Assemblee continentali

A un interrogativo sulle assemblee continentali, e sulla possibilità, dal punto di vista canonico, di renderle obbligatorie, Myriam Wijlens ha risposto sottolineando la forza delle strutture continentali asiatiche e americane rispetto, ad esempio, al contesto europeo.
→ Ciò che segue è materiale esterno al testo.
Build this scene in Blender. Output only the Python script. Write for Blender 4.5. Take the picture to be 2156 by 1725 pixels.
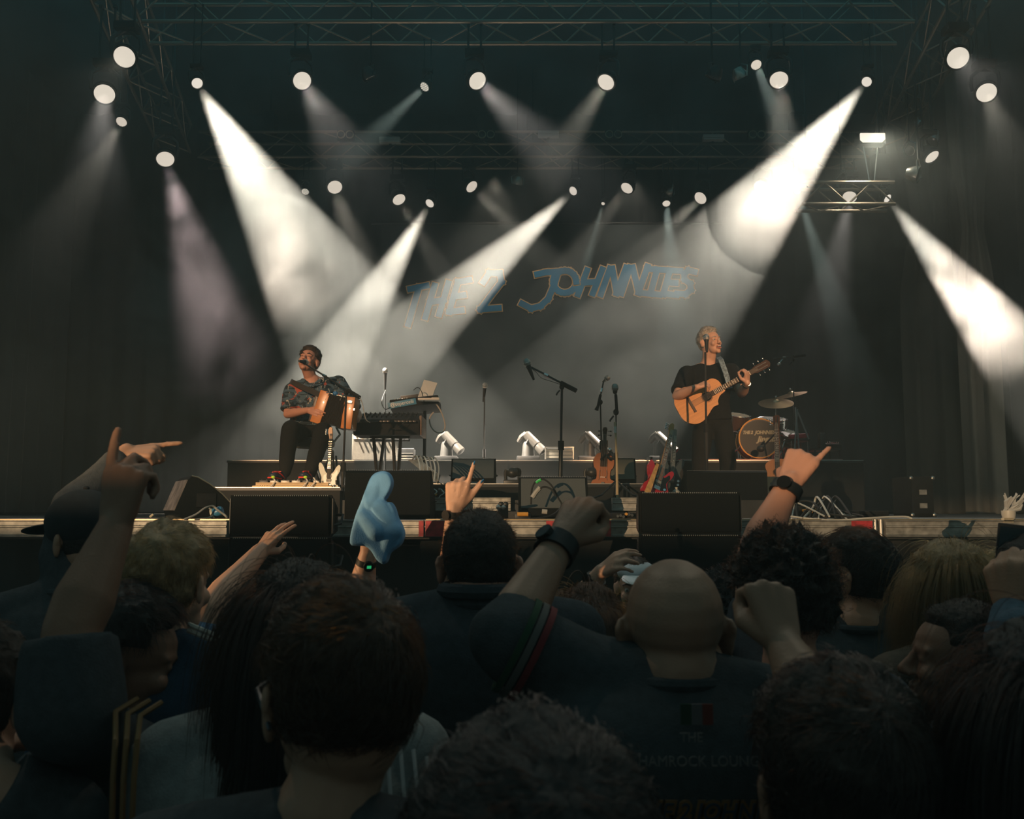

Ha poi riferito la propria esperienza, come redattrice del documento di Praga (“Siamo stati in grado di riunire 39 Conferenza Episcopali e scrivere un documento in 4 giorni”) e quando, prima del Sinodo, ha incontrato altri quattro partecipanti: “Abbiamo scelto l’Austria come luogo di incontro centrale, e ci siamo ascoltati reciprocamente, tutti in grado di mostrare paure, ferite e speranze”.

I nunzi apostolici

Infine, sul meccanismo di selezione dei vescovi, Prevost ha chiarito il ruolo fondamentale del nunzio apostolico, che “guarda alla scena locale e individua il candidato migliore”. Oltre all’odore delle pecore, un criterio “significativo ma non l’unico” è la leadership, perché “in una comunità possono esserci buoni sacerdoti ma senza un leader questi girano in circolo”. Ancora, ha aggiunto, il candidato deve “voler vivere il Vangelo per essere parte della missione della Chiesa: la fede, la vita di preghiera, un senso di spirito in comunione con tutte le persone di buona volontà, sono criteri fondamentali – ha concluso – per capire chi possa essere preso in considerazione per la nomina a vescovo”.

Clima di preghiera

A un’ultima domanda, sul metodo sinodale, Ruffini ha chiarito che è sempre lo stesso, quello delle conversazioni nello Spirito: “C’è clima di preghiera, libertà e ascolto, in cerca di consenso. Tutto avviene in modo molto più semplice di quanto si possa immaginare, anche quando le posizioni sono diverse, si è alla ricerca, nel discorso dell’altro, di quel pezzo di verità che ciascuno di noi sa di non possedere del tutto”.